Dzisiejsza demonstracja w Mińsku jest odpowiedzią na to spotkanie. Organizatorzy akcji zapowiedzieli wiec na Placu Październikowym (Kastrycznickiej Płoszczy), a następnie przemarsz wzdłuż centralnych ulic miasta oraz „żywy łańcuch” w obronie niepodległości.
Na placu Kastrycznickim w centrum Mińska zebrało się kilkaset osób. Nad zgromadzonymi powiewały biało-czerwono-białe, historyczne flagi Białorusi. Wiele osób przyniosło plakaty z hasłami przeciwko integracji z Rosją. W tłumie znalazło się też kilku zwolenników integracji z sowieckimi flagami.
Mimo wcześniejszego ostrzeżenia ze strony milicji, w demonstracji uczestniczył Pawał Siewiaryniec, jeden z liderów Białoruskiej Chrześcijańskiej Demokracji. Został kilka dni temu skazany na 15 dni aresztu za udział w „nielegalnej akcji” 7 grudnia.
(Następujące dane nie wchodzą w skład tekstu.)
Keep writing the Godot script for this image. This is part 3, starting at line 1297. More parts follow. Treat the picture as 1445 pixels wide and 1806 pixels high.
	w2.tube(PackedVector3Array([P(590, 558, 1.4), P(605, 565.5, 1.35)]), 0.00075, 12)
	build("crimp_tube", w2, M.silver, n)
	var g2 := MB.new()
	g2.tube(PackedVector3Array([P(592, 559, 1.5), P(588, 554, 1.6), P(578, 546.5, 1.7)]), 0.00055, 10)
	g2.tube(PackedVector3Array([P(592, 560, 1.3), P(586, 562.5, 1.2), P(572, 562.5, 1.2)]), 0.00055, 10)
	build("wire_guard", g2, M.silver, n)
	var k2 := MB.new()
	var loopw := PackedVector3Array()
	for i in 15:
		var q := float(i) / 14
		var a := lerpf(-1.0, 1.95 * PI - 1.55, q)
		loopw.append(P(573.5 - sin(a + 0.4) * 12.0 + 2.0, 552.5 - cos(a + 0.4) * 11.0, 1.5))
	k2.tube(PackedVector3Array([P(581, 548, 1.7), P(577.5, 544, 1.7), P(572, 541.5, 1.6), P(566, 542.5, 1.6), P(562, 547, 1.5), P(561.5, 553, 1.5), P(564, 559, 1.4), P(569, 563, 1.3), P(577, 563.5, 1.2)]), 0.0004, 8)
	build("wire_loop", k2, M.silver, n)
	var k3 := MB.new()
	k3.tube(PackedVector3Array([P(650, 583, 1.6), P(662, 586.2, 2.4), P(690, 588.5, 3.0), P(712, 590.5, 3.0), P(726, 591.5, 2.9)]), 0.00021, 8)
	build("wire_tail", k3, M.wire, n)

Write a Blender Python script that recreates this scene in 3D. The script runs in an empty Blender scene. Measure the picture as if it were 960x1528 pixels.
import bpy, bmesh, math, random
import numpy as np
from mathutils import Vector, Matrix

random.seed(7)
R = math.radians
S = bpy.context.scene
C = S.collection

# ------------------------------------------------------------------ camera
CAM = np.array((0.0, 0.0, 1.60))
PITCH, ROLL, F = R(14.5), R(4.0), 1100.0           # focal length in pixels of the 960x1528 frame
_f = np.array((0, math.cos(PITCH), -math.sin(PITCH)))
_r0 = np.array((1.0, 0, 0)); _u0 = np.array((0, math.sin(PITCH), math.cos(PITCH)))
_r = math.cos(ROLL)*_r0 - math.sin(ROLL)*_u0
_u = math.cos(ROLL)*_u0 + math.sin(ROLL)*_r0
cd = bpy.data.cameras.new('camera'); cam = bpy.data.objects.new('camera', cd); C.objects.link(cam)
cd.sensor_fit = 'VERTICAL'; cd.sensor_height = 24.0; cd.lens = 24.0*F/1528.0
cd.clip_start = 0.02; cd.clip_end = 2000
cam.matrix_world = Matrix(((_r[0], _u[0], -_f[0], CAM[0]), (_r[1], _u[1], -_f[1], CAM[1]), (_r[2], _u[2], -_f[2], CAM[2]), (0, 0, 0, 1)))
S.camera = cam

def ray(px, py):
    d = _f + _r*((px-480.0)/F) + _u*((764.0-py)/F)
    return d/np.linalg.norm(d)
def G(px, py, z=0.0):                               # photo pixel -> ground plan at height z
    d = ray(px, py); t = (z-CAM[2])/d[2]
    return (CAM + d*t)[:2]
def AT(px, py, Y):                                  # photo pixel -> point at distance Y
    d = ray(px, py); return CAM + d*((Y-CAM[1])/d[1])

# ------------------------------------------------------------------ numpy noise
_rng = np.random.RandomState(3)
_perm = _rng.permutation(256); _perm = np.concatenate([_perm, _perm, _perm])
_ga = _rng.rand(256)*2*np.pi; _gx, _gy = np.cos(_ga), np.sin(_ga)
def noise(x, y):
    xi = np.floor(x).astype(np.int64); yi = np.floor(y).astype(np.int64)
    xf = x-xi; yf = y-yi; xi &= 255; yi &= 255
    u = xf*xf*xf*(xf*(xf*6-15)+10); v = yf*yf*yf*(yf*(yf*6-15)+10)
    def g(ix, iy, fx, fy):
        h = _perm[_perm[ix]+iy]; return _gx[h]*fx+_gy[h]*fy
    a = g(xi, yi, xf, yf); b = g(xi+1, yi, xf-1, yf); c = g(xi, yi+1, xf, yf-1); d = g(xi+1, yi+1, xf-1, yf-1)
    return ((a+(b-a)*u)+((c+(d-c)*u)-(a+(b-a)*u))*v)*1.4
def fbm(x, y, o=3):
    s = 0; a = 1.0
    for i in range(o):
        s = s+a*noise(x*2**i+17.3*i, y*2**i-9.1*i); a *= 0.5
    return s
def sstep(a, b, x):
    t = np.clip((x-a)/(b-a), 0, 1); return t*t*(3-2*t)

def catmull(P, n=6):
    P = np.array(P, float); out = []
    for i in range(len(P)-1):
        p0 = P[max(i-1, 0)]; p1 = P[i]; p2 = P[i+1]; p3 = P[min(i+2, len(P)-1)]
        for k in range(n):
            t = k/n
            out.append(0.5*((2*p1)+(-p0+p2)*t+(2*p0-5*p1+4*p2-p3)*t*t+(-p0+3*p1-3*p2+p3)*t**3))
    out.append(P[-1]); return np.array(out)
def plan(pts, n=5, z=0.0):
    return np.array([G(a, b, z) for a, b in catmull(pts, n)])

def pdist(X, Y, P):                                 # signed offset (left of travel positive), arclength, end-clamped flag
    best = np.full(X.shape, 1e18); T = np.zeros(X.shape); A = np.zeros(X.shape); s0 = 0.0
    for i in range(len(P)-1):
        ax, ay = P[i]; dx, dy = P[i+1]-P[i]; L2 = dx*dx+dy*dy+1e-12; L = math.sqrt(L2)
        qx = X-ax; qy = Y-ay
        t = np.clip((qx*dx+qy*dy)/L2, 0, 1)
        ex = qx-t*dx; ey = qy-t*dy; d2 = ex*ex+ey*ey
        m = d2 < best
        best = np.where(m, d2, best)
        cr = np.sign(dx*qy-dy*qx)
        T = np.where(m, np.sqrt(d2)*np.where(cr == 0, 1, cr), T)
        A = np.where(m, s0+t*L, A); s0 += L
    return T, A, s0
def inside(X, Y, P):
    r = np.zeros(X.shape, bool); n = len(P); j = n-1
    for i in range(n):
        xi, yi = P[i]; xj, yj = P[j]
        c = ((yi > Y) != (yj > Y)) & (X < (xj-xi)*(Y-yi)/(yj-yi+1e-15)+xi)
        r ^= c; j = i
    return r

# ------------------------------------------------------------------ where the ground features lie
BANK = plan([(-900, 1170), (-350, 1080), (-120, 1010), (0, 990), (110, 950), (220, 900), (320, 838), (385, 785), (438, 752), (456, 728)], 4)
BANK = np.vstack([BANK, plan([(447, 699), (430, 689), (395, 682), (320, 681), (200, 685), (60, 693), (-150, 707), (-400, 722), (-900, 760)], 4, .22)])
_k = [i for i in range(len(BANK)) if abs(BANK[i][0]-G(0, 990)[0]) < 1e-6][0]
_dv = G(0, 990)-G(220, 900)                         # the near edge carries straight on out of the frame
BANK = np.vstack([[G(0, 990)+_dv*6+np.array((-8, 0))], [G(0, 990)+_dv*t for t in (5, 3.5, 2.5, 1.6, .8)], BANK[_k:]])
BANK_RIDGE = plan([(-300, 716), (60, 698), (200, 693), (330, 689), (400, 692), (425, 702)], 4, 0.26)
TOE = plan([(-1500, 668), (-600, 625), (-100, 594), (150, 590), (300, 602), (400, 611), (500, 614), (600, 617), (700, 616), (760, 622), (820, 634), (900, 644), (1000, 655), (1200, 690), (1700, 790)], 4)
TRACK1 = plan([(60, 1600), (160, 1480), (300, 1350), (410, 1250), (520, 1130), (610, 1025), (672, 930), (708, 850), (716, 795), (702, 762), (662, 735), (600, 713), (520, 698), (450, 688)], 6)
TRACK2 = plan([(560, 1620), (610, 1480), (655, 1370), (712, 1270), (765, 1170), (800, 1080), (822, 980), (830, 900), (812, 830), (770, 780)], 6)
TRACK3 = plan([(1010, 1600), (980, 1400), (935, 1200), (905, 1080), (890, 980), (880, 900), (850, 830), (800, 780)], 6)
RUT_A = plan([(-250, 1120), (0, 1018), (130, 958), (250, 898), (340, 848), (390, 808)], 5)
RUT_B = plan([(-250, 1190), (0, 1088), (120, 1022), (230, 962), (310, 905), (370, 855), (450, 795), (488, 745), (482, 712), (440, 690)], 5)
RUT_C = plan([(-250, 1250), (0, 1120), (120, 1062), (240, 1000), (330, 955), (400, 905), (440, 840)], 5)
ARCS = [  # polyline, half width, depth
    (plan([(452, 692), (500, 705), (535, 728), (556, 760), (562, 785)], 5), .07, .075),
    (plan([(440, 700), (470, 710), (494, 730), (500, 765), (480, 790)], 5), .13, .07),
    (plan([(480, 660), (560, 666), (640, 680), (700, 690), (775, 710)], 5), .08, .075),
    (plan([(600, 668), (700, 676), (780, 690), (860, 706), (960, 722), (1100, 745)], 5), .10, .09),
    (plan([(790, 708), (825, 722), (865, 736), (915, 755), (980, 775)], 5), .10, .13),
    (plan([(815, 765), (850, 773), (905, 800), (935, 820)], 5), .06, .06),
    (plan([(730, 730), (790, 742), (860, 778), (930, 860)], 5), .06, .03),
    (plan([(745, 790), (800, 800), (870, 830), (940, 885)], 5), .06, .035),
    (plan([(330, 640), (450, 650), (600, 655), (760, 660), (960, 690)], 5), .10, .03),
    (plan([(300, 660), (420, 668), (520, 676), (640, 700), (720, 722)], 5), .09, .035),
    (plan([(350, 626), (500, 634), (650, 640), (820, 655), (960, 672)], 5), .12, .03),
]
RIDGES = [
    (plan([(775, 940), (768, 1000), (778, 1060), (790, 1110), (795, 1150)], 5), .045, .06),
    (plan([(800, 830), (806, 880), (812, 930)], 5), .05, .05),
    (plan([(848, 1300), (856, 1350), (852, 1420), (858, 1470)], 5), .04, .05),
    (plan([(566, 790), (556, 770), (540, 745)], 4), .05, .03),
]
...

Jednak potem wypuszczono go na wolność. Milicja nie przeszkadzała w przeprowadzeniu mitingu i nie dokonywała zatrzymań.
Uczestnicy ruszyli następnie w stronę placu Niezależności, gdzie znajduje się siedziba białoruskiego rządu. Po drodze tłum zatrzymał się pod budynkiem KGB, skandując „hańba” i „żywie Biełaruś”. Do marszu dołączali po drodze kolejni uczestnicy, tak, że na plac Niezależności dotarło ponad 1,6 tys osób.
Na miejscu, po przemówieniach i odśpiewaniu pieśni patriotycznych uczestnicy inną drogą przemaszerowali ulicami Mińska z powrotem na pl. Kastrycznicki.